Sofia Gomez-Doyle and Shereena Almehrzi

Nineteen of the women who made Forbes’ 2017 list of the Top 100 Most Powerful Arab Businesswomen are from the United Arab Emirates (UAE), a statistic that underlines the important work of the Girls Education Network (GEN) at NYU Abu Dhabi. The group, cofounded by students Sofia Gomez-Doyle and Ritu Muralidharan, aims to empower young Emirati women through collaborative workshops and dialogue. Here, we speak with Sofia and Shereena Almehrzi, GEN’s current codirector, about the group’s mission and vision.

NYU: What inspired the formation of GEN, and how would you describe its mission?

Sofia: Our work at GEN is always centered on collaboration. In October of 2014, I began having conversations with Ritu about bringing university students together to engage with young girls in our community. Together, we designed and held our first workshop for International Day of the Girl in 2014, then developed a series around concepts like empathy, communication, and the many forms that leadership can take.

Shereena: As for me, I came to GEN in the fall of 2015 as a workshop facilitator. It was the very first program that I joined on campus, but I was immediately fascinated by how the girls spoke about their lives and about what it means to be a woman or a girl in our ever-changing society. It also helped me realize I want to help design policies that empower women and girls across the Arab world.

How do the workshops operate?

Shereena: We start by bringing the whole room together through a question or an activity. We could ask them how they’re feeling, or maybe we’ll do a dynamic movement exercise, such as untangling each other from a big human knot. Once we’re all in that shared space, we realize how connected we are, and we’re ready to engage in thoughtful conversation.

At their core, our workshops are discussion-based, letting the girls share ideas and see how they change over time.

Sofia: It ensures that each girl has the opportunity to speak and be listened to. What’s most exciting is that, so far, we’ve organized a total of 48 workshops, engaged over 350 middle school and high school girls, and worked with over 80 NYU female facilitators.

That’s phenomenal! How have you designed your curriculum for the workshops? Can it be applied to other contexts and places, or is it specifically tailored to the environment of the UAE?
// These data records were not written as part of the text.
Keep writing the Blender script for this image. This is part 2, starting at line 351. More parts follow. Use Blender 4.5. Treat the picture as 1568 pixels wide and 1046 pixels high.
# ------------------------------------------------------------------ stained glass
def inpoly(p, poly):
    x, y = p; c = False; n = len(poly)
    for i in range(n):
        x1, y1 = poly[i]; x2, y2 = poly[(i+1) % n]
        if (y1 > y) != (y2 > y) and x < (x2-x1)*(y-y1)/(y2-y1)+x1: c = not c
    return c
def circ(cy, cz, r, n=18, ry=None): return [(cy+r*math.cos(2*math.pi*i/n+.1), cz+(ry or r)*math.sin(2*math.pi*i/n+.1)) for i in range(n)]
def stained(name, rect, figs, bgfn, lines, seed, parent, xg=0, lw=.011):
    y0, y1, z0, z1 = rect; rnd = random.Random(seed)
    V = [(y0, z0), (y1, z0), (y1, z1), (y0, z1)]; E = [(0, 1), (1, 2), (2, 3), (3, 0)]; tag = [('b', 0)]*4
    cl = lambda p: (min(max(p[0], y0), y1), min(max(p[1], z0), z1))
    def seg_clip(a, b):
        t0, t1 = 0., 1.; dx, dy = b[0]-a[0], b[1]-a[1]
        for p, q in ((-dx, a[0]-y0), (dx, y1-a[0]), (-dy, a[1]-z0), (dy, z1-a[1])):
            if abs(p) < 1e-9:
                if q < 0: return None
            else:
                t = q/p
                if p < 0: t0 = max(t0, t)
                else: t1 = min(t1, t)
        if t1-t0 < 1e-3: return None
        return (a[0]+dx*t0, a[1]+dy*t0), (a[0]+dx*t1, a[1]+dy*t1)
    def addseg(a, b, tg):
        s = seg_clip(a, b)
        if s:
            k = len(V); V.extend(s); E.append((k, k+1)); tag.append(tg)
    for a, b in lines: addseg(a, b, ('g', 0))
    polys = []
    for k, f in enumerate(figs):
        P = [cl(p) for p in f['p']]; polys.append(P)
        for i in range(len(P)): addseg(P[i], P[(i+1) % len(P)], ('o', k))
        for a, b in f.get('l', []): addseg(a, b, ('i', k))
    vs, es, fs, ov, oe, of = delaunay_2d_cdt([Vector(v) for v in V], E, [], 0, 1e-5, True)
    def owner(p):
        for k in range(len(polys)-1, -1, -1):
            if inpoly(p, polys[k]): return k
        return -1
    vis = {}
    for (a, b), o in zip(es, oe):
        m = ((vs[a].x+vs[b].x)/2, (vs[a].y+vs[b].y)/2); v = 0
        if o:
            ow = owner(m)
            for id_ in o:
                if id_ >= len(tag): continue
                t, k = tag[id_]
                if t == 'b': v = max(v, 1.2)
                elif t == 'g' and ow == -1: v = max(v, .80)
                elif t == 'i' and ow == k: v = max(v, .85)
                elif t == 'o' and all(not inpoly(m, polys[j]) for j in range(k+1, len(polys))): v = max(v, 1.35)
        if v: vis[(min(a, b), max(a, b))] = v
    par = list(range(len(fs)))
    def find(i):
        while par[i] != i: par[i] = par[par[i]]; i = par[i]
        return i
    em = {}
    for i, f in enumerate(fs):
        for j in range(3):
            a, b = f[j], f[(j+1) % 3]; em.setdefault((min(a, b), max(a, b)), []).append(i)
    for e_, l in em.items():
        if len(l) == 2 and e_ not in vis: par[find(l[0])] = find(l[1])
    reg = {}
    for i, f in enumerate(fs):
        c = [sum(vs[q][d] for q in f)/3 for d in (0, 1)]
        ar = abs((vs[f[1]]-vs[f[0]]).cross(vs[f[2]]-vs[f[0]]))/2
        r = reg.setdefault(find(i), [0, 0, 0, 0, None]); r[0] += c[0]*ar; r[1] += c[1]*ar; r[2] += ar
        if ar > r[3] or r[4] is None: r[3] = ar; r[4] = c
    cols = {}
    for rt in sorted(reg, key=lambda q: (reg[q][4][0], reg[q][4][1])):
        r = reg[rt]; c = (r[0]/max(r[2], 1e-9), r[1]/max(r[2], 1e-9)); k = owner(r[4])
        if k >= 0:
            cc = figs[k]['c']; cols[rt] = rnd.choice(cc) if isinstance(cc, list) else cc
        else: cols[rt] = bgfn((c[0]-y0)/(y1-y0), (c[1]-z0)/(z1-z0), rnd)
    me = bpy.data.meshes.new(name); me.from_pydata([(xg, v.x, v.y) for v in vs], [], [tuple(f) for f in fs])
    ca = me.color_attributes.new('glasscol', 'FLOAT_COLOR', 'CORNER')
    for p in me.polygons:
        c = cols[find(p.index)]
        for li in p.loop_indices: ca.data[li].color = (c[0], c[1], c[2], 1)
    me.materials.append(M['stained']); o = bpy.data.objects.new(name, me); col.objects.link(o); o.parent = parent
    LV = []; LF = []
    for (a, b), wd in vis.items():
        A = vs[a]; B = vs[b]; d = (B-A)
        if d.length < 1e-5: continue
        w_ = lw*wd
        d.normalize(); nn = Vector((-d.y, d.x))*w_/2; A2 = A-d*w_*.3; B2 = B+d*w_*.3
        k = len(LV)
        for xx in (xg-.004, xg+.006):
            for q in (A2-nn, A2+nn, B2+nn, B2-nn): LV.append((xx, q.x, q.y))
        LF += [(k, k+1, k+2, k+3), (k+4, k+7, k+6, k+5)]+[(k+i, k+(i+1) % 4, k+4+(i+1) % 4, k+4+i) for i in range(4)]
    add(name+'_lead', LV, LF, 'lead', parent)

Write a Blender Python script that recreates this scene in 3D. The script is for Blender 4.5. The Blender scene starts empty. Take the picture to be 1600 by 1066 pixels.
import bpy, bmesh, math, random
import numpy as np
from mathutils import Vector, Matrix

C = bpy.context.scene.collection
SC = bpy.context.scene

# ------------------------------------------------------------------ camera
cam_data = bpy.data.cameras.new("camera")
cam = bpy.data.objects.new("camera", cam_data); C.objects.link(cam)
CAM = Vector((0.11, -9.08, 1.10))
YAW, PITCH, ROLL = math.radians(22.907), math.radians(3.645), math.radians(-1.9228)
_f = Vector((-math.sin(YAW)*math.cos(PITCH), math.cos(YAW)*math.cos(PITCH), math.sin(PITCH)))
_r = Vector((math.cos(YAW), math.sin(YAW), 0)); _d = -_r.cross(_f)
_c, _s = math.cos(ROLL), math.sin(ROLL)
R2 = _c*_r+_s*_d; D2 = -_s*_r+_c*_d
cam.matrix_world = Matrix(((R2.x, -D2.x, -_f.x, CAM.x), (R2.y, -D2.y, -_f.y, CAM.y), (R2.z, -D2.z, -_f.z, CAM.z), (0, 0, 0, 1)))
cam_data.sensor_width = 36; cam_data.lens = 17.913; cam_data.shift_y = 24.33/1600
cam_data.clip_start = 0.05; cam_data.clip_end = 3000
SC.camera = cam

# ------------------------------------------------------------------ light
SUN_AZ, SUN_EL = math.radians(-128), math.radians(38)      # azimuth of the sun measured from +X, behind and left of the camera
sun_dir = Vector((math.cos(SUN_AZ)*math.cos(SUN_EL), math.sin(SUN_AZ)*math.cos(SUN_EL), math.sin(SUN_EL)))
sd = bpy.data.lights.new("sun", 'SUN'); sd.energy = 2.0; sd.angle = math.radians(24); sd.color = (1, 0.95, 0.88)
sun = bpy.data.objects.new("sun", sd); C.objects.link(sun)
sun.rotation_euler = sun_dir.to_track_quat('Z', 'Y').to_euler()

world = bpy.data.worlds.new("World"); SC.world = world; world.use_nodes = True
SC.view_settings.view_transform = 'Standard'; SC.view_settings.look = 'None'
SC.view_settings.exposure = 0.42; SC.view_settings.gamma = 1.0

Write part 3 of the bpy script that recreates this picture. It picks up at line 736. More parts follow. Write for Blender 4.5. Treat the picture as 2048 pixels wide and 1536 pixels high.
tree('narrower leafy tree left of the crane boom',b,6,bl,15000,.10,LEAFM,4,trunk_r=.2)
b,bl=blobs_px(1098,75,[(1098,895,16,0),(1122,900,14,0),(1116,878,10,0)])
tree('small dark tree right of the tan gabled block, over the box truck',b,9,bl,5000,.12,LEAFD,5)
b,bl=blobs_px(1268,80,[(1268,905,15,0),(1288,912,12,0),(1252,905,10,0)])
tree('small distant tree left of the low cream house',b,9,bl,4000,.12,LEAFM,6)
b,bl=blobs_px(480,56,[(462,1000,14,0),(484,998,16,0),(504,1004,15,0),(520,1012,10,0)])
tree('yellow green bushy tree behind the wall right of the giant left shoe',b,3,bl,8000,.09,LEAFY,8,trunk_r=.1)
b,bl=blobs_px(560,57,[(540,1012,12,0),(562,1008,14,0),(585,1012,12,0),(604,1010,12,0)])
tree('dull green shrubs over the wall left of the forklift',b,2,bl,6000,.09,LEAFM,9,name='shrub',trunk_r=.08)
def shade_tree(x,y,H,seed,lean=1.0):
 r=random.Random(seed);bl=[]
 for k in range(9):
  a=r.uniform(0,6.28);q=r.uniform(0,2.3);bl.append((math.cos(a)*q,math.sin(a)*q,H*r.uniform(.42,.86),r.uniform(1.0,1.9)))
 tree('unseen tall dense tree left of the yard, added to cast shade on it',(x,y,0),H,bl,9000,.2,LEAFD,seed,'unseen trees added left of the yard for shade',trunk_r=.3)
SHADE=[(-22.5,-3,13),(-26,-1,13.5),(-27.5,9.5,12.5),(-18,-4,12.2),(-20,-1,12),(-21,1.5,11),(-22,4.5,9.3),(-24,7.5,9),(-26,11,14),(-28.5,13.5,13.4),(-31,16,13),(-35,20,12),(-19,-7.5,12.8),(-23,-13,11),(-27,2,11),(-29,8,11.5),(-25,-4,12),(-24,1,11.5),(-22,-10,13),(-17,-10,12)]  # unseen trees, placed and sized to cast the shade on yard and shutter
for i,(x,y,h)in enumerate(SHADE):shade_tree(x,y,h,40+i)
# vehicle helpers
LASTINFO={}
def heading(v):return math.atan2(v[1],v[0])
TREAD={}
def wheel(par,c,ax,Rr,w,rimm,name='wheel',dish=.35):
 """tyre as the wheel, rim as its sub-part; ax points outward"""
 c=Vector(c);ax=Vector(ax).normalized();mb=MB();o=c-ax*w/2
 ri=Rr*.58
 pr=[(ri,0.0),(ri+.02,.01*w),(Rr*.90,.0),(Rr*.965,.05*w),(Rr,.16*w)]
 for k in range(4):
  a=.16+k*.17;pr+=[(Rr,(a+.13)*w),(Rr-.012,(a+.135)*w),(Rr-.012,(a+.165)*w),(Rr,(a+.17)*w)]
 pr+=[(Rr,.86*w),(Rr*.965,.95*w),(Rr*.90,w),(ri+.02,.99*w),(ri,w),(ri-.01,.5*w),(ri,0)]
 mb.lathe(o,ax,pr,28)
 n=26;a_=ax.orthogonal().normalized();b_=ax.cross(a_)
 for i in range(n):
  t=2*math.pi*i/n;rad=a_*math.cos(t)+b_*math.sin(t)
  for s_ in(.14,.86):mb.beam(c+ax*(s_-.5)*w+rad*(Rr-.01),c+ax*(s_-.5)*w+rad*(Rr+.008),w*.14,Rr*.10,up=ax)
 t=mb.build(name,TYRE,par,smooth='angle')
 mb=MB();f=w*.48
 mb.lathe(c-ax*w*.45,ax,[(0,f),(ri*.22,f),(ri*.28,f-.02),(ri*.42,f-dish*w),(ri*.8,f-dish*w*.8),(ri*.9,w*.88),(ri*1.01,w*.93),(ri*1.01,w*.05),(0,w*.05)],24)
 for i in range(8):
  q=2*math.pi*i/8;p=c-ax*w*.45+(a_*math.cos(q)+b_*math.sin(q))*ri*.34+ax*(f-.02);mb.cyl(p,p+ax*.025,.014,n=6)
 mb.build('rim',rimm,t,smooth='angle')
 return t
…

Sofia: Our curriculum has been heavily influenced by our work with the Dalai Lama Fellows Program. Ritu and I were honored to be recipients of the Fellowship in 2015, and their support has helped us pull from many resources and ideas. But even though we could theoretically apply much of our curriculum elsewhere, I think our executive board remains critically aware of the needs and issues relevant to girls in the UAE. For example, because the government declared 2016 the “Year of Reading” to promote literacy, we created a workshop that focused on creative writing and storytelling, even incorporating GEN alumni to help lead the class.

A group of women from Next Gen sit on an NYU Abu Dhabi sign.

Do you think that, historically speaking, women’s advocacy and representation in the UAE is at a good place right now?

Shereena: Having grown up here, I think women’s empowerment is at a really great place right now. Women in the UAE have always been integrated into the community, its labor force, and its education. But now more than ever, we’re shaping the country with equal contributions to our male counterparts. We’re engineers, doctors, and policymakers. We even have Amal Al Qubaisi as president of the Federal National Council—a major first—along with nine female ministers on the board of the cabinet. So women here are far more elevated and vocal than observers around the world may actually think.

Sofia: I agree. And so much of that success—both here and elsewhere—is exemplified by access to quality education. That’s why I hope, at GEN, we can show girls that we need to support one another as women and as leaders. No matter where we’re coming from or what our experiences are, we need to work together to create a better world that continues to support and nurture the next generation of young women.

Speaking of leadership, how does GEN try to reconceive ideas of leadership, especially in such a diverse environment like Abu Dhabi?

Shereena: I think our curriculum encourages people to question what leadership is from the outset. Our workshops don’t try to provide answers, but try to prompt conversation. That’s why it’s really a process of thinking critically about what it means to be a woman in terms of where you live and your age group. Through this collaborative project, the girls continue to advise and inspire the facilitators too.

Sofia: I would add that we try to show how leadership is not just about holding a position or title. It’s about the work you do and the values you hold. It’s about understanding how to leverage the unique skills and talents of each person by working together, and it’s about deconstructing “top-down” forms of leadership while realizing that our identities are culturally and locally influenced—that there is no single definition of how to be a woman or how to lead.